The earthquake killed more than 500 people and destroyed 100 buildings in the province alone, authorities said.
But there is little hope that rescuers, who have already scoured 60 percent of affected sites in the province, will find anyone alive under the flattened buildings.
Experts say more than 90 percent of survivors are rescued within the first three days of emergency operations after an earthquake, on average.
Near the makeshift cemetery, many have been sleeping outside in the cold and toiling alongside rescuers with their bare hands, pots and pans to sift through the debris in hopes of finding their loved ones -- dead or alive.
In the neighbourhood of Rihawi, dozens of families anxiously waited for news of relatives still trapped under a crumbled structure, as bulldozers lifted concrete slabs.
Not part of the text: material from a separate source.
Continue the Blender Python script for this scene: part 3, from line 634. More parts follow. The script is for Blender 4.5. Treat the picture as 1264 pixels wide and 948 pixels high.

Standing in the middle of the destruction, Adam Shaabo waited for a family member to be pulled out.
"I can't forget their faces," he said, recalling their lifeless, crushed bodies.
Jableh has been relatively spared the worst of Syria's almost 12-year civil war, but it has witnessed violent attacks and its residents have been killed in action, mostly alongside government forces.
"We thought we had bid farewell to big funerals," he said, "but death has come to Jableh again."
- 'Dying breath' -
Syrian first responders, as well as rescuers from Lebanon and Russia, have been rummaging in the rubble in a losing race against time.
Moscow is one of Damascus' main allies, and has two military bases in Syria: the airport in Hmeimim five kilometres (three miles) from Jableh; and the naval port of Tartus, roughly 60 kilometres to the south.
Lebanese rescuers pulled out a corpse from under slabs of concrete as relatives dashed to them, crying out as they recognised a deceased loved one.
"We are using primitive methods; we yell out for any survivors and wait for a response," said one of the Lebanese, Ali Safieddine.
"The building crumbled like a biscuit."
In one neighbourhood, residents took shifts guarding abandoned, damaged buildings, while others were busy distributing bread to shelters.
Nearby, rescuer Jalal Daoud dug in the wreckage hoping to catch survivors in their "very last hours", he told AFP.
"We are trying to work quickly... to catch the living before their last dying breath."